21 Grams Release Date: November 21, 2003 Starring: Naomi Watts, Sean Penn, Benicio Del Toro Directed by: Alejandro Gonzalez Inarritu
GLENN KENNY'S REVIEW (posted 11/20/03)
Alejandro González Iñárritu is a filmmaker with a big heart and a big vision, but while his first feature, the 2001 Mexican sensation Amores Perros, had the urgency of a police bulletin, his new picture and first English-language feature, 21 Grams, is a too-laborious meditation on life and death. (The title alludes to the amount of weight said to disappear from a person upon dying.) Sean Penn, Naomi Watts, and Benicio Del Toro play three equally desperate characters whose lives intersect and then diverge throughout the picture. That’s largely because 21 Grams doesn’t tell its story chronologically; scenes from every spot on its time line play out, seemingly willy-nilly, until they pretty much, well, run out.
The pick-up-sticks structure is probably intended as a statement about every ending being a beginning, but it mainly serves to camouflage the similarities the movie’s story and reflections have to other works: Penn’s own The Crossing Guard, Eastwood’s Blood Work, Amores Perros itself, the Grand Inquisitor stuff in Dostoevesky’s The Brothers Karamazov, etc.
Iñárritu handles a lot of tough material with commendable integrity, and the acting is terrific, but to be honest, after about an hour and 20 minutes, I began to get a strong urge to be watching Trouble in Paradise.

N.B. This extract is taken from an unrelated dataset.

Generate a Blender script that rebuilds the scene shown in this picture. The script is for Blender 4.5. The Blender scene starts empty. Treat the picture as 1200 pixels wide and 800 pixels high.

It doesn’t quite help that cinematographer Rodrigo Prieto goes for the kind of gritty realism that makes even the healthiest characters in the picture look like they’re about to drop dead.
Mistaking the will to profundity with the realization of same, all that 21 Grams manages to achieve (per Woody Allen’s coinage) is “heavyosity.” It would be better titled 16 Tons.